Nasci com horror ao preconceito, o que é um erro grave na
minha pequena sociedade. Desde sempre achei que as pessoas devem amar quem
entenderem, casar com a cor que entenderem, viver da forma que lhes apetecer.
Sempre entendi demasiado bem todos os que são estranhos nesta sociedade, talvez
porque eu própria também não sou nada normal. Eu sou demais no pior sentido da palavra para os outros: falo alto demais,
expresso-me demais, gesticulo demais e até tenho cabelo a mais.
Por isso, numa sociedade em que a calma, o respeito pelas
convenções, o saber passar pela vida devagar é muito apreciado, eu sou uma ave
rara, mas daquelas que incomodam. Mas não incomodo tanto quanto os homossexuais
e os casais com cores diferentes. Ainda hoje, nos muitos cafés por onde deambulo,
ouvi uma senhora a comentar para o marido que " aquela rapariga tão linda a namorar com um preto". Nem sequer
vou fazer a apologia do que o preto era bonito, porque nem era. Mas ela olhava
para ele, e ele para ela, como se olham todos os casais apaixonados, em todos
os lugares do mundo, tão vasto, tão enorme e tão maior. A senhora e o marido
não viram, ou não quiseram ver, como ele lhe pegava na mão, como ela se embevecia
quando ele lhe falava. A senhora e o seu marido só viram que o filho ia ser mulato" mas até há mulatos bonitos".
Estas conversas deixam-me triste por perceber que nem o amor é imune ao
pre-conceito do que deve ser, do que é suposto ser. É como as conversas sobre
os casamento gays, em que há sempre a piadinha" mas quem é que faz de
noiva? E uma delas, vai de noivo?". Nem vale a pena responder, nem rir,
nem chorar. A piada está gasta e já era velha quando nasceu.
O mundo tem tantas cores como os amores que existem por todo
o lado. E desabrocham na primavera, tal como um dia desabrochará uma era melhor
em que quem ama é apenas amado e alvo de amor. E assim será visto assim, apenas
assim, como um ser apaixonado. Só e apenas um ser apaixonado.

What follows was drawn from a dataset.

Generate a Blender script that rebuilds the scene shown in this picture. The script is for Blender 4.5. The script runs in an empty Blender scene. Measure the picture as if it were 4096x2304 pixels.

Mas que sei eu? Sou apenas uma miúda que fala demais, que
pensa demais, que se intromete demais. E isto talvez porque a felicidade dos
outros me interesse mais que a sua infelicidade. E por isso, porque o amor
também me move, serei uma voz defensora dos amores, de todos os amores, de
todas a cores, de todas as maneiras. Porque o amor é o caminho e não há outro
melhor.
Aquilo que se faz por amor está sempre além do bem e do mal.